With Farrage though, if they had stuff to compromise him, real or even made up, he could have just resigned and handed the baton to someone else. It would be a big loss, he's an important figure but I think TBP has enough impetus to carry on without him. So I don't think they have anything on him.

JPM said...

Span, it is not sufficient to look at the mere numbers passing exams at whatever grades.

You have to examine the absolute standards to which they are taught.

The French language has a far larger and more complex grammar than English, so similar grades in the speaker's languages mean quite different intellectual achievements in that alone.

Raedwald said...

"Steven Frank, the author of The Pen Commandments claims that English has 500,000 words with German having about 135,000 and French having fewer than 100,000"

Extraordinary that the Kermits have such linguistic complexity for a language with so few words.

No wonder English is taking the world by storm.

Sackerson said...

@Raedwald: I heard that statistic many years ago, and recall that it didn't include 400,000 technical terms.
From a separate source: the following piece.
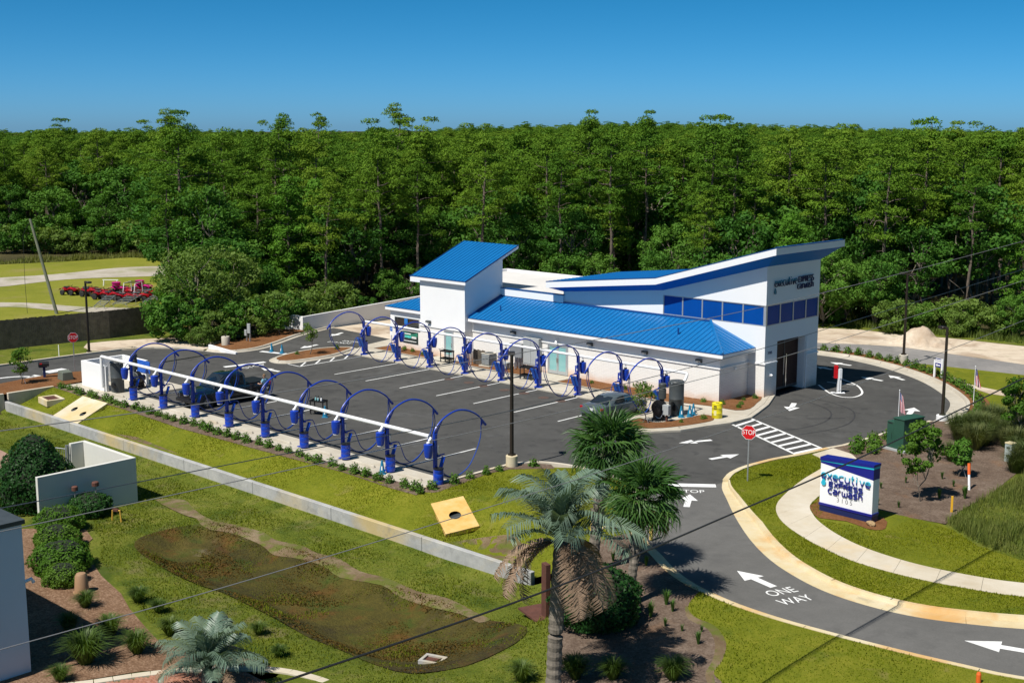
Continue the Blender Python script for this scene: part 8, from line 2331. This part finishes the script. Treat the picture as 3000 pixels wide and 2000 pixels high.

And then there's a world of slang.

Raedwald said...

Sackerson - indeed. I took the lowest figure available.

The UK also has 8 universities in the world's top 50 - 4 in the top 20. The French, with their 'superior education' have just one in the top 50 - at number 50, the Université PSL having just scraped in this year, and no e at all in top 20. Indeed, the entire EU27 doesn't have a single university in the global top 20 - which would tend to indicate that recent UK school improvements will feed through to even higher world rankings in a few years.

Span Ows said...

...and on top of all that I wasn't even talking about just the grades! There are a plethora of lists out there on many different bases.